Alfredo Semprún

Asesinando prisioneros, Al Maliki no va a ganar la guerra

En estos momentos, el llamado Estado Islámico (EI) combate a la vez contra las fuerzas gubernamentales de Siria, los rebeldes, más o menos laicos, sirios; los islamistas del Frente Al Nusra, de obediencia a Al Qaeda; las milicias chiíes iraquíes, ya que no se puede hablar en propiedad de un Ejército iraquí después de su desbandada; los pesmerga kurdos y los milicianos de Hizbulá. Y lo hace en Siria, Irak, Líbano y las zonas autónomas del Kurdistán iraquí y sirio. Sólo la España del conde duque de Olivares consiguió reunir a tantos adversarios, con el resultado de todos conocido.

Los que pronosticamos que la ofensiva de los integristas suníes del Estado Islámico se estrellaría al final contra la superioridad numérica de los chiíes iraquíes, no tuvimos en cuenta hasta qué punto había llegado la descomposición del Gobierno de Al Maliki, y cuán ancha era la fosa abierta entre las dos comunidades mayoritarias de Irak. Porque no ha sido tanto la capacidad militar de los integristas –que la tenían bien demostrada– como el desorden general de sus enemigos, desgastados tras dos años de una ofensiva terrorista inmisericorde. Ejemplo contrario son las milicias kurdas, que no sólo defienden sus fronteras con ventaja, sino que se han extendido hacia el sur, garantizándose el control de los campos petrolíferos de Kirkuk, cierto es, pero también ofreciendo refugio a los cristianos, a los chiíes y a los suníes que huyen de la barbarie islamista.

Y cuando a la debilidad y las desmoralización se le une el odio destilado durante siglos, cualquier barbaridad puede ocurrir, incluso los remedos de «Paracuellos» que están llevando a cabo las milicias chiíes, ante la impotencia, cuando no la complicidad, de las fuerzas policiales. Que se sepa, ya son dos las expediciones de presos acusados de terrorismo que han sido interceptadas y han degenerado en masacres. En la primera –un autobús que evacuaba detenidos desde una cárcel de Babel hasta Bagdad– fueron asesinados 72 prisioneros y un policía. La segunda –otra evacuación, esta vez procedente de Al Tayi–, ha costado 62 víctimas mortales entre los reclusos, amén de un número indeterminado de policías. Es una guerra sin cuartel, en la que se ejecuta a los prisioneros al arma blanca, que se desarrolla ante nuestros propios ojos, que son los mismos que tanta pasión política reflejaron cuando la última guerra contra Sadam Husein, pero que, ahora, prefieren no ver.

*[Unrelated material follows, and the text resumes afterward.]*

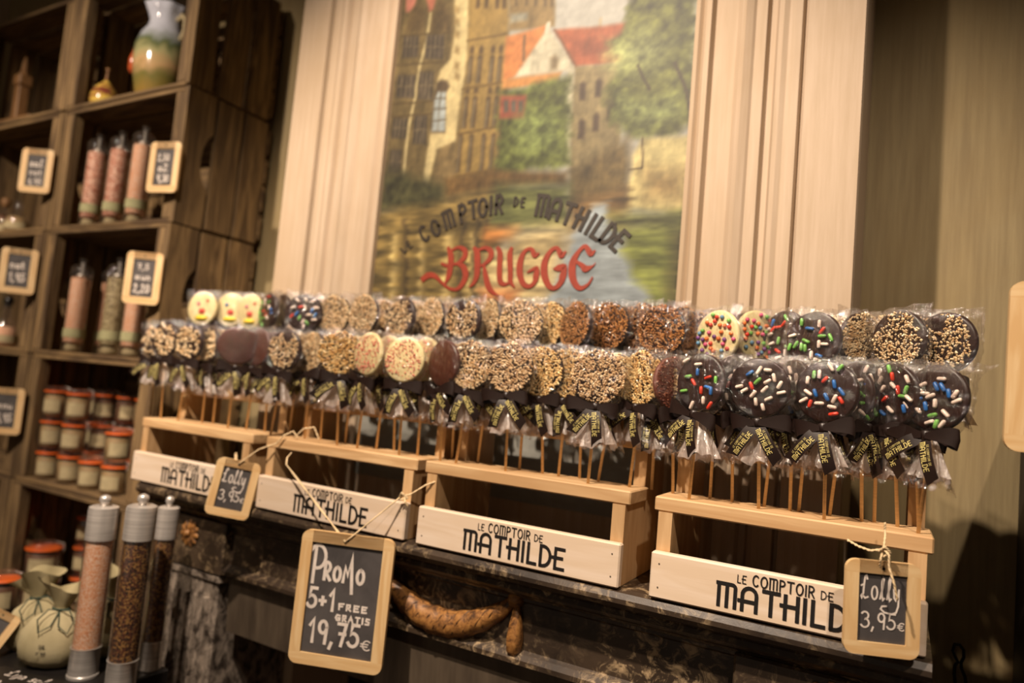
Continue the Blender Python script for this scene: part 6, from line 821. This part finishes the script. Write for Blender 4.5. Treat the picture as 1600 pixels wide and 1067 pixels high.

Pareciera que los 8.200 muertos y los 50.000 heridos que nos ha costado a los occidentales las operaciones de Irak y Afganistán, van a quedar estériles. Al menos, si lo que se pretendía era liberar a sus habitantes de la tiranía. Pero no. El norte de Irak, como el suroeste de Afganistán, están bajo la espada del califato islamista en la peor de sus versiones. A la expulsión de los cristianos de la provincia de Mosul, ha seguido la de los kurdos. La «purificación» progresa a buen ritmo: ya han quemado las iglesias católicas, pero, también, las mezquitas «herejes» de Jonás y de Quassin, esta última construida en el siglo VI. Dos «fatuas» dictan el modo de vestir de las mujeres y de los hombres –ya les adelanto que con poco glamour–; prohíben la música, fumar y ver programas de televisión impíos –casi todos–, y según ha denunciado la ONU, los yihadistas habrían dado orden de proceder a la ablación del clítoris de todas las mujeres iraquíes entre los 12 y los 46 años. Tal vez, la OTAN podría echar una mano.